__Directions for this task__
Copy each line in which the string "from" occurs.

---+---

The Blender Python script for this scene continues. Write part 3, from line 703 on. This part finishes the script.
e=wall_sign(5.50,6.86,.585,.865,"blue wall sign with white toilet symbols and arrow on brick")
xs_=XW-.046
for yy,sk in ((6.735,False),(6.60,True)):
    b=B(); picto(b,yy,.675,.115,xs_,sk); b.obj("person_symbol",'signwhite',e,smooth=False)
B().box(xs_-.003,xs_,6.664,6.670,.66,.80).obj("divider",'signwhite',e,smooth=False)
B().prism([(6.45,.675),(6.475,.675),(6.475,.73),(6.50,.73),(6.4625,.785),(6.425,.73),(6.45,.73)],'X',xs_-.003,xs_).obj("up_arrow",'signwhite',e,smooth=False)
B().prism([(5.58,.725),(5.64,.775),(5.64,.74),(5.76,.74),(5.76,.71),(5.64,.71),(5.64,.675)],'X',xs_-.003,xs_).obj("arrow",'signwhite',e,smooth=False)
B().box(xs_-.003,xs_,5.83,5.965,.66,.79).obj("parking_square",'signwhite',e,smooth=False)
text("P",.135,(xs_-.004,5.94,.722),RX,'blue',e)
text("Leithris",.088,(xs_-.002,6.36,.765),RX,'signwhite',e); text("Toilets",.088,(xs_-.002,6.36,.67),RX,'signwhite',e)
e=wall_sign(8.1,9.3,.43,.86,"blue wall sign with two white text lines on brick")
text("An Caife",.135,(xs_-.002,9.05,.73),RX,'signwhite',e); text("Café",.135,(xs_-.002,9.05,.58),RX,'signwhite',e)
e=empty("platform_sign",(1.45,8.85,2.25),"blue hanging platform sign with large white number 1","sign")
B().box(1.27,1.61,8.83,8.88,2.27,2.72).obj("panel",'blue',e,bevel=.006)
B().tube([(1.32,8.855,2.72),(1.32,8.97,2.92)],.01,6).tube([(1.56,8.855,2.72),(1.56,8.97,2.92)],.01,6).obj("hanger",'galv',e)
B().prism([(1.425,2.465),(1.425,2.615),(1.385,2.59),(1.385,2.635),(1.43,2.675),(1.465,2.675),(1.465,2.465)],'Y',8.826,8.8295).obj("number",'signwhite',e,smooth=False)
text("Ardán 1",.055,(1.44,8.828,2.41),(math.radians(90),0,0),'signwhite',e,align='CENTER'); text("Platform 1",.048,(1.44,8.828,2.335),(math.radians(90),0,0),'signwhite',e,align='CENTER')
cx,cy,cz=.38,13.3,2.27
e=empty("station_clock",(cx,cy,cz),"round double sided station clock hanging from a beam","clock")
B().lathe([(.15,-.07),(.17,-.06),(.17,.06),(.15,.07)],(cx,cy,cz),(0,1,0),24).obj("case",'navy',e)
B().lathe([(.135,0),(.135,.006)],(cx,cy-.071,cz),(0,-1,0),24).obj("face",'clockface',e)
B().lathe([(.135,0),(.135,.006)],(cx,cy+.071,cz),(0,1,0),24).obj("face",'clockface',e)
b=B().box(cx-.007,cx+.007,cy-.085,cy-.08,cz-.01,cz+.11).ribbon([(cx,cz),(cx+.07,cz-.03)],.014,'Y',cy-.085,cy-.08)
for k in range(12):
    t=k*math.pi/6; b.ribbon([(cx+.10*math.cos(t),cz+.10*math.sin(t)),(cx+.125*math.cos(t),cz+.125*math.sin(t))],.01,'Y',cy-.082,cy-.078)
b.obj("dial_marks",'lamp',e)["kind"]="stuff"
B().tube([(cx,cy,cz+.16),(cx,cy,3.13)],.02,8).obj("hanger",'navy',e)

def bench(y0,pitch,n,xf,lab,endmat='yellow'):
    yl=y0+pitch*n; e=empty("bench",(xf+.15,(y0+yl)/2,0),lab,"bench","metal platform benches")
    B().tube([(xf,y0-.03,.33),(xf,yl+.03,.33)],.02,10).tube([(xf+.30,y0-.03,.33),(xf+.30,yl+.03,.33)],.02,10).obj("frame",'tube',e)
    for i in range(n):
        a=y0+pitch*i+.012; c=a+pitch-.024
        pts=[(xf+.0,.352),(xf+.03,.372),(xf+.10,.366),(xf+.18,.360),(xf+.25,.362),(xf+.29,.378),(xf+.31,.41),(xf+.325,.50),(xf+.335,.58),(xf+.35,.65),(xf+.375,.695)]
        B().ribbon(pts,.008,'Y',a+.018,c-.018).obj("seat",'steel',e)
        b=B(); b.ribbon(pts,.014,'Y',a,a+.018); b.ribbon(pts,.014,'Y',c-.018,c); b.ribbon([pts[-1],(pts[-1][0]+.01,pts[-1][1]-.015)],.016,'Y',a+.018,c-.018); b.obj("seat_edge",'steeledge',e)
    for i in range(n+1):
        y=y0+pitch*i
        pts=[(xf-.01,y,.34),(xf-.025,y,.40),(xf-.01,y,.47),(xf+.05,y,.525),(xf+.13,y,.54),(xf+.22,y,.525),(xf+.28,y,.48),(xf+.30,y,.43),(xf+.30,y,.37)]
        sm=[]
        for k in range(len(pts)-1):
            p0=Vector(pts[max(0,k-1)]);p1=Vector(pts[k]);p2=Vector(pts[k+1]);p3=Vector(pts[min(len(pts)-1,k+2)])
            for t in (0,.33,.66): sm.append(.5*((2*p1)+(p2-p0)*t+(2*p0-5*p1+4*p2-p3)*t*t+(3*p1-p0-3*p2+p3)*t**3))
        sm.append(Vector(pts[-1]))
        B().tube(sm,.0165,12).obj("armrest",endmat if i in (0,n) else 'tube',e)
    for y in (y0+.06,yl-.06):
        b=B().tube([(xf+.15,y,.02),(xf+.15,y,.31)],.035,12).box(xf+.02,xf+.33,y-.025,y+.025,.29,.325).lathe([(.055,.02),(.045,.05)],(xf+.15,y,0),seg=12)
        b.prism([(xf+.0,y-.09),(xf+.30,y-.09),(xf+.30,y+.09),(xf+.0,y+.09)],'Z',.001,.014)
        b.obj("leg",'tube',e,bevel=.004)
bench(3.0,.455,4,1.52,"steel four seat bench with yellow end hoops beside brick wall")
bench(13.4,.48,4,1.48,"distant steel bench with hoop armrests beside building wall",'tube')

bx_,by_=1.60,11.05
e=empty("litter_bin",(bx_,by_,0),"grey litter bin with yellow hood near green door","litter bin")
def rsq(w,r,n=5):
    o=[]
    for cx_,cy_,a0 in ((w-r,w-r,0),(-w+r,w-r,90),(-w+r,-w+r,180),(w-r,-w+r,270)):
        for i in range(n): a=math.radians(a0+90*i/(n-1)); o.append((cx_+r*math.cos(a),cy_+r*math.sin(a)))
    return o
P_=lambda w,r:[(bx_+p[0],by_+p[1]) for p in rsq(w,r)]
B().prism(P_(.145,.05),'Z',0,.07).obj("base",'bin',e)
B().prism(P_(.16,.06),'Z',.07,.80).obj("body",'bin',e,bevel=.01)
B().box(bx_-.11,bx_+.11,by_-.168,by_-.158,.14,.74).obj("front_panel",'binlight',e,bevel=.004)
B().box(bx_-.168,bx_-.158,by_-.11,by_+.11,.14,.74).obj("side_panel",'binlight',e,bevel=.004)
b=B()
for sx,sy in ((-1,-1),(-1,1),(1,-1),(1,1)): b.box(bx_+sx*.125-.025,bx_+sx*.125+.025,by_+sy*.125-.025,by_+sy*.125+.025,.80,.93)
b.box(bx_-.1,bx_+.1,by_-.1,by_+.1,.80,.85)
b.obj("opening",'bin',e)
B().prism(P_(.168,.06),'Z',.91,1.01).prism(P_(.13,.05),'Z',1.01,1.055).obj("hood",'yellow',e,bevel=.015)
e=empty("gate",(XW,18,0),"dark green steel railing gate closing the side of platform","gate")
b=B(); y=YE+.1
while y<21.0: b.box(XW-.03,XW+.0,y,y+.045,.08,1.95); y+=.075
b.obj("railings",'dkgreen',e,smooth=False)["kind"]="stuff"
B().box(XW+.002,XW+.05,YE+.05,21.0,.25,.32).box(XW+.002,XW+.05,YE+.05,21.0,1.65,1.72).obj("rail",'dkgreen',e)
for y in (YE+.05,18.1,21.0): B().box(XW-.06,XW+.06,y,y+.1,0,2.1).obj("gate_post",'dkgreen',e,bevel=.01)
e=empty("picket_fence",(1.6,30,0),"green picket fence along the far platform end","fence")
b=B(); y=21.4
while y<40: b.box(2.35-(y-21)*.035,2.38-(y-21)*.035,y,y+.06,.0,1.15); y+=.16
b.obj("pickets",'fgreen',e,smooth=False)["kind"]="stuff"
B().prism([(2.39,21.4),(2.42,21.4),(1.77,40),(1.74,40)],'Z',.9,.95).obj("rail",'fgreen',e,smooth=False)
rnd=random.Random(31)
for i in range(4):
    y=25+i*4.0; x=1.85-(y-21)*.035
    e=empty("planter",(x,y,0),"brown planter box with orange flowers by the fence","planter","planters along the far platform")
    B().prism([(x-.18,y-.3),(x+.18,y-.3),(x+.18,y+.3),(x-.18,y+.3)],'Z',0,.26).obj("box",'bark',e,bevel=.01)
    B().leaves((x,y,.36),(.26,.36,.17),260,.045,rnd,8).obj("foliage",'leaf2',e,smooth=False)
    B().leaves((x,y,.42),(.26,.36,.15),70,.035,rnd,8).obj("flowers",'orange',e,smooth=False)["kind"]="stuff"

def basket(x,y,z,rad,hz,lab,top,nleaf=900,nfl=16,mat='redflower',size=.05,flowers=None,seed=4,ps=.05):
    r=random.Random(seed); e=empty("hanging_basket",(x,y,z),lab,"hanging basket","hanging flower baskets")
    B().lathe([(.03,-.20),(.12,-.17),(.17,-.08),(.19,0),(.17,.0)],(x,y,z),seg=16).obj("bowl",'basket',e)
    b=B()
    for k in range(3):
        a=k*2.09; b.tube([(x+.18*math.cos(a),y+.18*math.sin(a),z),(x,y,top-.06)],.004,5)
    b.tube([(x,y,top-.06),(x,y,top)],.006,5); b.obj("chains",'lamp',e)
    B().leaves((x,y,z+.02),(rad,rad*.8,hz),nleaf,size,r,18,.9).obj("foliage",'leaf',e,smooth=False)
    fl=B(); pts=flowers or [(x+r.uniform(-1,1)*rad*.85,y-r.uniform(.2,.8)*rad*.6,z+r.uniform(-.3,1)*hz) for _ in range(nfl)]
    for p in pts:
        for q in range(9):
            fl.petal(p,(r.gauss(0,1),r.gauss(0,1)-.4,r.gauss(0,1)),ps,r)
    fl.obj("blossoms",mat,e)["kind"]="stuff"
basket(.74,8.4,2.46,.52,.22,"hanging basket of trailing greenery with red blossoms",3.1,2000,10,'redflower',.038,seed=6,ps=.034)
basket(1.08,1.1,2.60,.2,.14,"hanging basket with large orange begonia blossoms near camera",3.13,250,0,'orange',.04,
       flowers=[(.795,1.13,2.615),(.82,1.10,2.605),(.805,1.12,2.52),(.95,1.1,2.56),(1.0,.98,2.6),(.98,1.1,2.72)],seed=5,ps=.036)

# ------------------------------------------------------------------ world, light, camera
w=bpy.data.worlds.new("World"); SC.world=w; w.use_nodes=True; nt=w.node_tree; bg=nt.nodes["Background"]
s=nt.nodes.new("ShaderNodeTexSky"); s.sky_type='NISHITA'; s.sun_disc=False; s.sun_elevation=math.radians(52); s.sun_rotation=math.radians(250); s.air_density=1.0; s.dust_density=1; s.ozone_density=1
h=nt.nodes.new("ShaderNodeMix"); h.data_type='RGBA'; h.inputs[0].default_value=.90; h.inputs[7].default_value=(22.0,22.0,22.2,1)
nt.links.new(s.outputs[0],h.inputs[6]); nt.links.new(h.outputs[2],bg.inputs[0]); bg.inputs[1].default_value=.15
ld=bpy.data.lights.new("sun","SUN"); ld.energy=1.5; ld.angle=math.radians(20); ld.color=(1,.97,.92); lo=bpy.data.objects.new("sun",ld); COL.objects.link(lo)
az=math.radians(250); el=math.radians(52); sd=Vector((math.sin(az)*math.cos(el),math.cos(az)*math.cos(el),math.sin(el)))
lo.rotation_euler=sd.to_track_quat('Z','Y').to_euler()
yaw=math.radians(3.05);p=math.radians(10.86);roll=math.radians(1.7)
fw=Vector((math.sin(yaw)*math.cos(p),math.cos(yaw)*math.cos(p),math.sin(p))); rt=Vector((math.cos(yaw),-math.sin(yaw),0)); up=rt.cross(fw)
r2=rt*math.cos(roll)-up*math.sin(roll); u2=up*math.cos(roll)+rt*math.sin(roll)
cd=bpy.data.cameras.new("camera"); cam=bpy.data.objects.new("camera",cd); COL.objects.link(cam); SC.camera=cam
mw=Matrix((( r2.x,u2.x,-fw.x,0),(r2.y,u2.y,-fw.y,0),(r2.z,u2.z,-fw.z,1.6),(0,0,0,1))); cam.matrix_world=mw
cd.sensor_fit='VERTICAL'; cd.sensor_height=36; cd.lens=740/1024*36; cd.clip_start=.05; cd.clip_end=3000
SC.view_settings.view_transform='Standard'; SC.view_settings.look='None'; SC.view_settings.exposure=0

---+---

__Right answer__
The Blender Python script for this scene continues. Write part 3, from line 703 on. This part finishes the script.
e=empty("station_clock",(cx,cy,cz),"round double sided station clock hanging from a beam","clock")